On the renewal of the Delft School of Architecture:

Professor Peter Russell Dipl.-Ing. Architect, M.Arch B.E.D.S. 
Dean Faculty of Architecture, RWTH Aachen University

As we witnessed the images and reports of the 13th of May this year, we were shocked, awed and dumbfounded at the thought that a complete faculty of architecture could be eradicated in such a pyrotechnical event. Thankfully, the losses of rooms and the fiery consummation of knowledge were the limit of the fire’s wrath. No one was injured and the faculty continues to function. Indeed: the first meetings to organise temporary spaces started before the fire was even under control. Kudos are due to the faculty management.

Now, to rebuild, the faculty is faced with an enormous challenge. The rebuilding of the faculty will entail assessing what is needed, what is important, what is nice to have and what can the faculty do without. Furthermore, the ways of sorting, arranging, managing and interlinking these facilities will influence the final design. As well, the way the faculty functions will affect the shape of the space (and vice versa). Actually, the converse holds more weight. The shape of the new building(s) will affect the faculty and its functions and in essence, the shape of the education.

“O for such a chance” would many an educator cry. “To be rid of the deadweight and on with the new”. Statements such as these lie just behind the lips of many colleagues in Europe.
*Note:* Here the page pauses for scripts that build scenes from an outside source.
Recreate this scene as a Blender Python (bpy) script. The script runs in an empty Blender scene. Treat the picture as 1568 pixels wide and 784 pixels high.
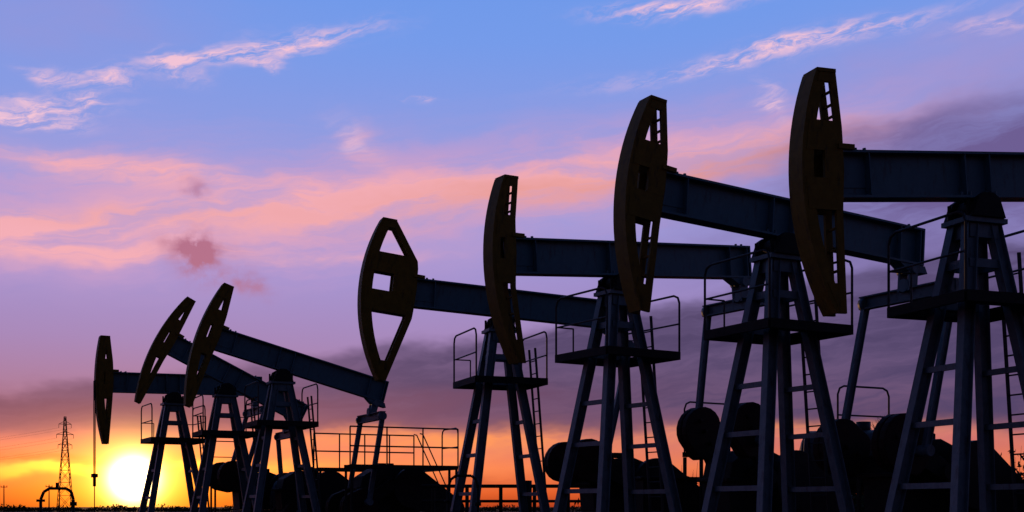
import bpy, bmesh, math, random
from mathutils import Vector, Matrix
random.seed(7)
scene=bpy.context.scene
V=Vector
def lin(c):
    return tuple(((x/255)/12.92 if x/255<=.04045 else ((x/255+.055)/1.055)**2.4) for x in c)
# ------------------------------------------------------------------ materials
def mat(name,c1,c2,rough=.6,metal=0.0,scale=6,bump=.15,spec=.4,rust=None):
    m=bpy.data.materials.new(name); m.use_nodes=True; nt=m.node_tree; N=nt.nodes; L=nt.links
    b=N['Principled BSDF']; tc=N.new('ShaderNodeTexCoord')
    n=N.new('ShaderNodeTexNoise'); n.inputs['Scale'].default_value=scale; n.inputs['Detail'].default_value=5; n.inputs['Roughness'].default_value=.65
    L.new(tc.outputs['Object'],n.inputs['Vector'])
    r=N.new('ShaderNodeValToRGB'); r.color_ramp.elements[0].position=.35; r.color_ramp.elements[1].position=.68
    r.color_ramp.elements[0].color=(*c1,1); r.color_ramp.elements[1].color=(*c2,1)
    L.new(n.outputs['Fac'],r.inputs['Fac']); col=r.outputs['Color']
    if rust:
        mp=N.new('ShaderNodeMapping'); mp.inputs['Scale'].default_value=(5,5,1.2); L.new(tc.outputs['Object'],mp.inputs['Vector'])
        n2=N.new('ShaderNodeTexNoise'); n2.inputs['Scale'].default_value=2.2; n2.inputs['Detail'].default_value=5; n2.inputs['Roughness'].default_value=.7
        L.new(mp.outputs[0],n2.inputs['Vector'])
        r2=N.new('ShaderNodeValToRGB'); r2.color_ramp.elements[0].position=.54; r2.color_ramp.elements[1].position=.74
        L.new(n2.outputs['Fac'],r2.inputs['Fac'])
        mx=N.new('ShaderNodeMix'); mx.data_type='RGBA'; L.new(r2.outputs['Color'],mx.inputs[0]); L.new(col,mx.inputs[6]); mx.inputs[7].default_value=(*rust,1)
        col=mx.outputs[2]
    L.new(col,b.inputs['Base Color'])
    b.inputs['Roughness'].default_value=rough; b.inputs['Metallic'].default_value=metal
    b.inputs['Specular IOR Level'].default_value=spec
    if bump:
        bp=N.new('ShaderNodeBump'); bp.inputs['Strength'].default_value=bump; bp.inputs['Distance'].default_value=.02
        L.new(n.outputs['Fac'],bp.inputs['Height']); L.new(bp.outputs['Normal'],b.inputs['Normal'])
    return m
M_BEAM=mat('blue_beam_paint',(.032,.10,.14),(.045,.12,.165),.5,bump=.08,rust=(.03,.04,.045))
M_LEG=mat('grey_blue_tower_paint',(.055,.10,.13),(.09,.135,.17),.55,rust=(.035,.035,.033))
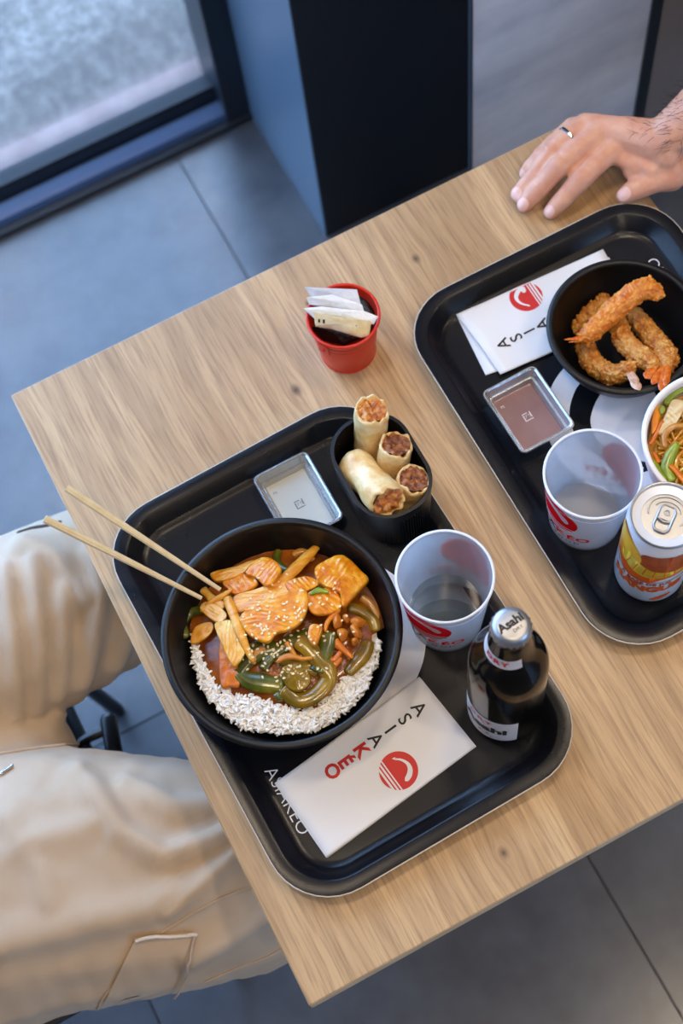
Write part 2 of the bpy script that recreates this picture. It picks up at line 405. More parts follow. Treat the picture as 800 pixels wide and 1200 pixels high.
NAVYCLOTH = cloth('navy jersey', (40, 46, 64), (48, 54, 72))
SHOE = mat('dark shoe leather', (34, 30, 28), .5)
BLACKMETAL = mat('black painted steel', (18, 19, 22), .35)
BLACKSEAT = mat('black seat plastic', (26, 26, 28), .5)
LAMPGLOW = NT('warm lamp diffuser'); LAMPGLOW.set(Emission_Color=(1, .82, .6, 1), Emission_Strength=40.0); LAMPGLOW = LAMPGLOW.m

# ------------------------------------------------------------------ the room
X0, X1, Y0, Y1, ZC = -2.05, 2.6, -2.4, 1.62, 3.0
fl = struct('floor', MB().box(((X0+X1)/2, (Y0+Y1)/2 - .03, -.06), (X1-X0+.3, Y1-Y0-.06, .1)), GROUT)
TS, TL = .6, 1.2; tx = .306 - 5*TS; tile_me = None
tb = MB().box((0, 0, -.008), (TS-.0025, TL-.0025, .016))
for i in range(9):
    for j in range(5):
        x0 = tx + i*TS; y0 = .677 + (j-3)*TL
        a, b, c, d = max(x0, X0), min(x0+TS, X1), max(y0, Y0), min(y0+TL, 1.53)
        if b-a < .05 or d-c < .05: continue
        if b-a > TS-.001 and d-c > TL-.001:
            if tile_me is None: o = obj('tile', tb, TILE, fl, bevel=0); tile_me = o.data
            else: o = bpy.data.objects.new('tile', tile_me); COL.objects.link(o); o.parent = fl
            o.location = (x0+TS/2, y0+TL/2, random.uniform(-.0006, .0006))
        else: obj('tile', MB().box(((a+b)/2, (c+d)/2, -.008), (b-a-.0025, d-c-.0025, .016)), TILE, fl)
struct('ceiling', MB().box(((X0+X1)/2, (Y0+Y1)/2, ZC+.05), (X1-X0+.3, Y1-Y0+.3, .1)), CEIL)
struct('wall_right', MB().box((X1+.06, (Y0+Y1)/2, ZC/2), (.12, Y1-Y0+.3, ZC)), WALLW)
struct('wall_front', MB().box(((X0+1.2)/2, Y0-.06, ZC/2), (1.2-X0, .12, ZC)).box(((1.2+X1)/2, Y0-.06, 2.9), (X1-1.2, .12, .2)).box((2.5, Y0-.06, 1.4), (.2, .12, 2.8)), WALLW)
struct('wall_back', MB().box(((.47+X1)/2, Y1+.06, ZC/2), (X1-.47, .12, ZC)), BROWNW)
struct('wall_left', MB().box((X0-.06, (.45+Y0)/2, ZC/2), (.12, .45-Y0, ZC)), WALLW)
struct('trim_1', MB().box(((X0+.47)/2, 1.60, 2.9), (.47-X0, .1, .2)), FRAME)
struct('trim_2', MB().box((X0-.02, 1.0, 2.9), (.1, 1.1, .2)), FRAME)
# glazed front: bottom rail with stepped profile, post by the column, pane
def window(name, a, b, inward, post_at_b=True):
    """a, b: ends on the floor; inward: unit vector into the room"""
    a = Vector(a); b = Vector(b); d = (b-a).normalized(); L = (b-a).length; inn = Vector(inward)
    def ext(prof):       # prof = [(distance from the glass line inwards, z)]
        return MB().loft([[p0 + inn*q + Vector((0, 0, z)) for q, z in prof] for p0 in (a, b)])
    w = struct(name, ext([(.048, .0), (.048, .012), (.034, .016), (.034, 0)]), FRAME)
    obj('bottom_rail', ext([(.034, 0), (.034, .03), (.026, .034), (.008, .036), (.008, .062), (-.03, .062), (-.03, 0)]), FRAME, w)
    obj('lit_rail_top', ext([(.0365, .016), (.0365, .032), (.027, .0372), (.012, .0392), (.012, .0362), (.026, .0342), (.0342, .030), (.0342, .016)]), FRAMELIT, w, label='blue sky light painted on the sloping top of the dark rail')
    obj('top_rail', ext([(.04, 2.74), (.04, 2.8), (-.04, 2.8), (-.04, 2.74)]), FRAME, w)
    m = Matrix.Rotation(math.atan2(d.y, d.x), 3, 'Z')
    for k, t in enumerate((.02, L/2, L-.02)):
        obj('mullion', MB().box(a + d*t + Vector((0, 0, 1.4)), (.05, .085, 2.8), m), FRAME, w, bevel=.003)
    obj('glazing_gasket', ext([(.006, .062), (.006, .07), (-.018, .07), (-.018, .062)]), NAVY, w)
    obj('glass_pane', MB().box((a+b)/2 + Vector((0, 0, 1.4)) - inn*.006, (L, .006, 2.68), m), PANE, w)
    return w
window('window_1', (X0, 1.575, 0), (.452, 1.575, 0), (0, -1, 0))
window('window_2', (X0+.02, .45, 0), (X0+.02, 1.53, 0), (1, 0, 0))
window('fill_window', (2.4, Y0+.02, 0), (1.2, Y0+.02, 0), (0, 1, 0))  # unseen window added to throw blue light onto the stone panel
# dark clad column beside the window
cp = struct('wall_column', MB().box(((.455+.95)/2, (1.265+1.60)/2, ZC/2), (.95-.455, 1.60-1.265, ZC)), NAVY)
obj('side_cladding', MB().box((.4525, (1.262+1.545)/2, ZC/2), (.005, 1.545-1.262, ZC)), BLUEGREY, cp, label='blue grey metal side facing the window')
obj('front_cladding', MB().box(((.4515+.95)/2, 1.2625, ZC/2), (.95-.4515, .005, ZC)), NAVY, cp)
# grey stone panel behind the table, its dark edge profile, brown wall beyond
py = 1.02
sp = struct('wall_panel', MB().box(((.580+.835)/2, py+.002, 1.5), (.835-.580, .004, 3.0)), STONE)
obj('edge_strip', MB().box((.5792, py+.0015, 1.5), (.0022, .0075, 3.0)), NAVY, sp, label='dark strip added over the bright lit panel edge beside the column')  # strip added to darken the window-lit side of the panel
obj('edge_strip', MB().box((.8435, py+.006, 1.5), (.017, .018, 3.0)), FRAME, sp, label='dark metal edge profile')
struct('wall_recess', MB().box(((.87+X1)/2, 1.16, ZC/2), (X1-.87, .08, ZC)), BROWNW)
# outdoors
kb = struct('pavement', MB().box((-2, 9.60, -.07), (24, 15.8, .1)), ASPHALT)
kb2 = struct('trim_3', MB().box((-2, 1.665, -.08), (8, .09, .1)), GROUT)
for i in range(9):
    obj('kerb_stone', MB().box((-5.4+i*.8, 1.66, -.045), (.79, .075, .09)), KERB, kb2, bevel=.006)
struct('pavement_front', MB().box((1, -6.6, -.07), (10, 8.2, .1)), ASPHALT)
struct('pavement_side', MB().box((-8, -1, -.07), (11.6, 5.2, .1)), ASPHALT)

# ceiling downlights
for i, (x, y) in enumerate(LAMPS):
    t = thing('ceiling_downlight', 'round white recessed downlight in the ceiling above the room', 'lamp', (x, y, ZC), 'ceiling downlights')
    obj('trim_ring', MB().lathe([(.05, -.001), (.068, -.003), (.07, -.008), (.066, -.012), (.05, -.010)], (x, y, ZC), 32), CEIL, t)
    obj('diffuser', MB().lathe([(.05, -.002), (.045, -.006), (0, -.006)], (x, y, ZC), 32), LAMPGLOW, t)
    l = bpy.data.lights.new('downlight_beam', 'SPOT'); l.energy = LAMP_W; l.color = (1, .80, .58); l.spot_size = 2.2; l.spot_blend = .7; l.shadow_soft_size = .09
    lo = bpy.data.objects.new('downlight_beam', l); lo.location = (x, y, ZC-.03); COL.objects.link(lo)

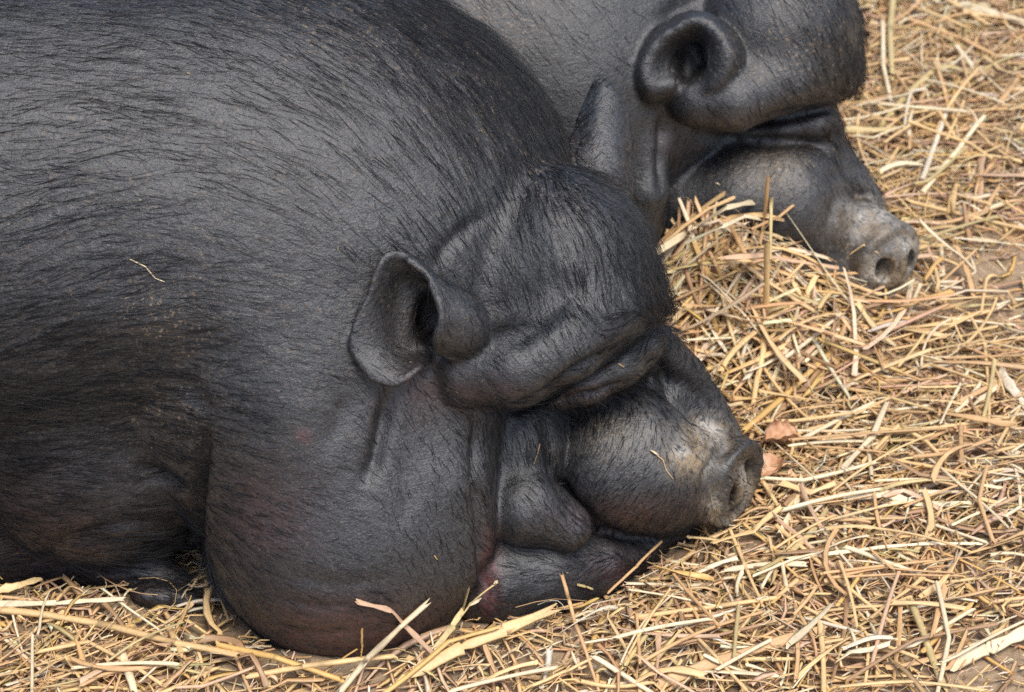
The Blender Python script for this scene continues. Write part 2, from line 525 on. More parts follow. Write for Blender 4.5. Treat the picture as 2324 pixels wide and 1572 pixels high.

I doubt any would dare risk a conflagration in order to renew the faculty’s ways and means. Yet many will be jealous of the chance laid at the doorstep (if one has survived) of the Bouwkunde faculty in Delft. The rebuilding of the faculty’s spaces entails asking, “How do we want to teach?” As such, the “architectural competition” will also become a pedagogical and didactical competition as to how best to educate the coming generations of architects. In opposition to this kind of “idea competition” in the past, the architects in Delft have the real chance to turn these ideas into reality. For other educators of architecture in Europe, this is, at the least, incredibly annoying, the fire notwithstanding.

Several factors will influence the dialogue in the next months as to how best to rebuild the faculty. Firstly, the education of architects in Europe is, for the most part, homogeneous. As Pfammatter described in “The Making of the Modern Architect and Engineer”, the pedagogical pedigree of European architectural education can be traced to the École Polytechnique at the time of Jean-Nicolas-Louis Durand. His program was later exported (or imported, depending on who you ask) to most other European countries. Indeed, if one looks at the curriculum developed by Durand and compares it to the new Bologna-Process Bachelor programs, little has changed in the content or the weighting of fields in architectural education in the past 200 years. This is, perhaps, a positive signal for our metier. An unchanging pedagogy reinforces tradition and in a field where our products survive generations, this could be considered to be positive for the field of architecture, positive for our students and positive for their clients.

However, suppose that the traditions we point to, as proof of the relevance of this education, exist only because each new generation of architects has been conditioned to think this way. Through this kind of mechanism (or simply put: brainwashing), the culture of architectural thought (so called: designerly thinking) perpetuates itself, independent of the market or cultural forces at play. The system exists then to perpetuate the system. Perhaps, we as architectural educators are way off the mark. Perhaps tradition has suckered us all into discourse that is, outside the university, considered as unconnected, irrelevant, arrogant, and above all, useless.

In asking what shape or form the new faculty of architecture should take, we really need to ask first, “What role does the faculty play in the society?” If we know (or can decide) this question, then we know what the mission of the faculty will have. At this point, we can debate which strategies or tactics best achieve the goals of the faculty. These of course, will have widely differing programs and architectural answers to spatial requirements. But the main task lies earlier in the conceptional design. First design the faculty, and then design their building(s).

A Codicil: 
A layman might say, “Healer, heal thyself”.

We architects and educators of architects are “oh so smart” that we might well be seduced by such a statement. “Of course! Architects know best how to teach architects. We’ve all been there and we’ve been doing it for hundreds of years! Make it like before, only bigger (and) or better.” This argument must be avoided at all costs. Otherwise we will perpetuate the liturgy of architectural education and, if the readers haven’t noticed yet, 1/12 of this century is already gone!

A characteristic of successful design is interdisciplinary collaboration. We need educators from other fields, architects from other cultures, pedagogues from other countries and input from other parts of the community. Let the cross-pollination of ideas help us to break out of a 200-year tradition. Maybe this should not only be wished for – maybe this should be required.